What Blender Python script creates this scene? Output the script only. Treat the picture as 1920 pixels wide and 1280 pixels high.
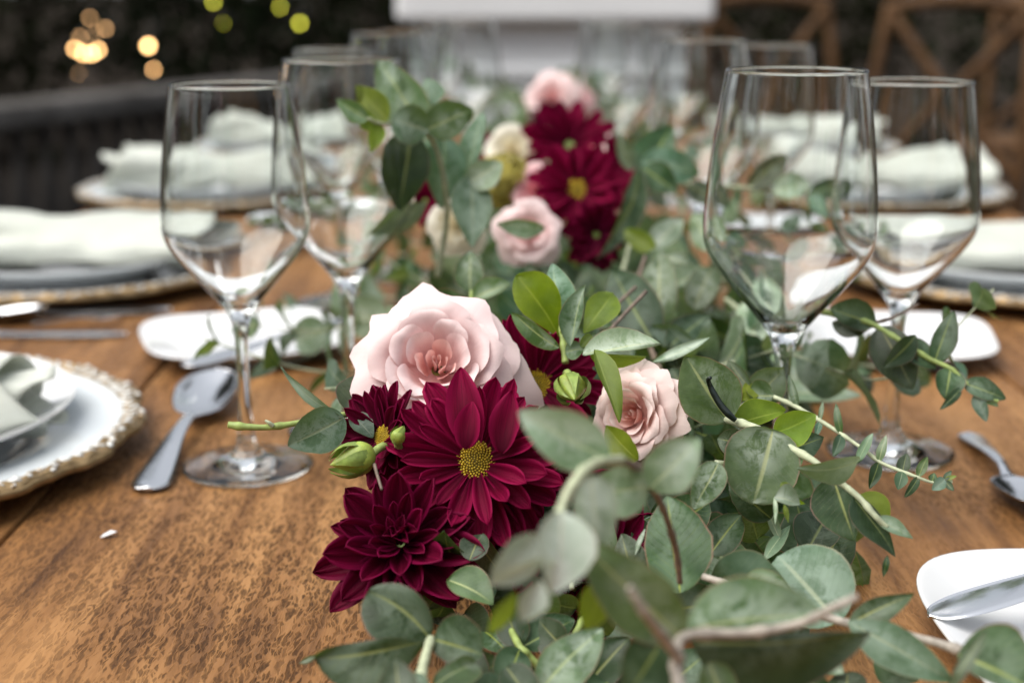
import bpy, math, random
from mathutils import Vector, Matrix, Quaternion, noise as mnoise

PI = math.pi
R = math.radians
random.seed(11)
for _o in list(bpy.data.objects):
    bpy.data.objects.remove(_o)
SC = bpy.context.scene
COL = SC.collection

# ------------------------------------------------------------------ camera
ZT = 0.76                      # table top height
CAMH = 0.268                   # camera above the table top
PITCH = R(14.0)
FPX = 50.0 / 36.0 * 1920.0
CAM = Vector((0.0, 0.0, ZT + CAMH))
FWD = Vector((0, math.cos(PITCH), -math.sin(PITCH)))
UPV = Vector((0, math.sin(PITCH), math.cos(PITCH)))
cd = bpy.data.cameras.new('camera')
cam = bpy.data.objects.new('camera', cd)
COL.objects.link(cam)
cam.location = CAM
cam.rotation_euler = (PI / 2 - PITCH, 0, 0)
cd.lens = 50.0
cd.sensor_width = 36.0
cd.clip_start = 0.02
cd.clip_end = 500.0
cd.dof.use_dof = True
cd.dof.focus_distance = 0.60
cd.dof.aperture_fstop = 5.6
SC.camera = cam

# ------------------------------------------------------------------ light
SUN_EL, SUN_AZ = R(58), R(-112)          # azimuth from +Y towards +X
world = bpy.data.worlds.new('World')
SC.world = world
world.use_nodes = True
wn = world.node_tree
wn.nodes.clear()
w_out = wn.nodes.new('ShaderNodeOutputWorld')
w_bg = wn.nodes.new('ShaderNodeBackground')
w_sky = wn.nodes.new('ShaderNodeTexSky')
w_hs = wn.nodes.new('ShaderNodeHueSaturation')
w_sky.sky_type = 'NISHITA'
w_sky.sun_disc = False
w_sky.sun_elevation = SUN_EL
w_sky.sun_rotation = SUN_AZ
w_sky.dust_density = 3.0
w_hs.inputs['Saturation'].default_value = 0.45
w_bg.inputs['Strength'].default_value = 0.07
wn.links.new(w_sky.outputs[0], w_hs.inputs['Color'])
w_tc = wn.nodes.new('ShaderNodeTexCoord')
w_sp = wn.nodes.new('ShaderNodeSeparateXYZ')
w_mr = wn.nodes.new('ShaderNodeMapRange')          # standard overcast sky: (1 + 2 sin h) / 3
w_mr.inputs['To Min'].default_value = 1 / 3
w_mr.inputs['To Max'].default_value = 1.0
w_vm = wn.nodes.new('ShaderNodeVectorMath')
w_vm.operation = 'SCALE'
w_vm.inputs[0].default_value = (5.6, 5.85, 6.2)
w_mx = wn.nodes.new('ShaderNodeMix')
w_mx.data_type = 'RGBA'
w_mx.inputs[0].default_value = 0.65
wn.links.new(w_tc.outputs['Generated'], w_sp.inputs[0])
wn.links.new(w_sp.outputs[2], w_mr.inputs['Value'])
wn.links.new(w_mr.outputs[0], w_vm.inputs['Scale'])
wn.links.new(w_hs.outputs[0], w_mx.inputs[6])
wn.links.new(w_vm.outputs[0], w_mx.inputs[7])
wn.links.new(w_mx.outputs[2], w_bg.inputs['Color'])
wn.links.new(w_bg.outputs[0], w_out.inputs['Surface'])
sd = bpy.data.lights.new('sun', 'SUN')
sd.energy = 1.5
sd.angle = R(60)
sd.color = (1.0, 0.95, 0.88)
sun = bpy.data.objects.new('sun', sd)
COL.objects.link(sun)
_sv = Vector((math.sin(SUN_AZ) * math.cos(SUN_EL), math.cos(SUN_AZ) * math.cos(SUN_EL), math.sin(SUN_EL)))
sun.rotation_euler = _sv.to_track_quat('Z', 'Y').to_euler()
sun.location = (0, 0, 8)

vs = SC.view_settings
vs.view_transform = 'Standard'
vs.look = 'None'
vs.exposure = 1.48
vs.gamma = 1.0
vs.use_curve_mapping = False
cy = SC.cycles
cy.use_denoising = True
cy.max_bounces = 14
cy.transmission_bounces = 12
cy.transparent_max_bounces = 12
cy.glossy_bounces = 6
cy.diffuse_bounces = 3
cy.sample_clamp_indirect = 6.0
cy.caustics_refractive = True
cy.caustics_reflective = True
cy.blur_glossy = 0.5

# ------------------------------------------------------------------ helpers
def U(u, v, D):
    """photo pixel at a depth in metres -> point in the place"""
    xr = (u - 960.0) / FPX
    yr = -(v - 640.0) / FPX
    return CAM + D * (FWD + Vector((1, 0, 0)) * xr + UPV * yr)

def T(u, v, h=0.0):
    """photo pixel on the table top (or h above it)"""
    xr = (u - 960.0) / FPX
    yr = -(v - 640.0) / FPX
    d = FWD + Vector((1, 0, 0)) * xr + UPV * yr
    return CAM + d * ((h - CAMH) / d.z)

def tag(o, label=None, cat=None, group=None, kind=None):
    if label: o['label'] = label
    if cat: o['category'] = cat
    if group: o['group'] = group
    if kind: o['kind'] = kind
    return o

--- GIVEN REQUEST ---
Copy nothing but the lines from the top of the data down to the line containing "from mathutils import", and leave the pictures out.

--- COMPLETED EXERCISE ---
What Blender Python script creates this scene? Output the script only. Treat the picture as 1920 pixels wide and 1280 pixels high.
import bpy, math, random
from mathutils import Vector, Matrix, Quaternion, noise as mnoise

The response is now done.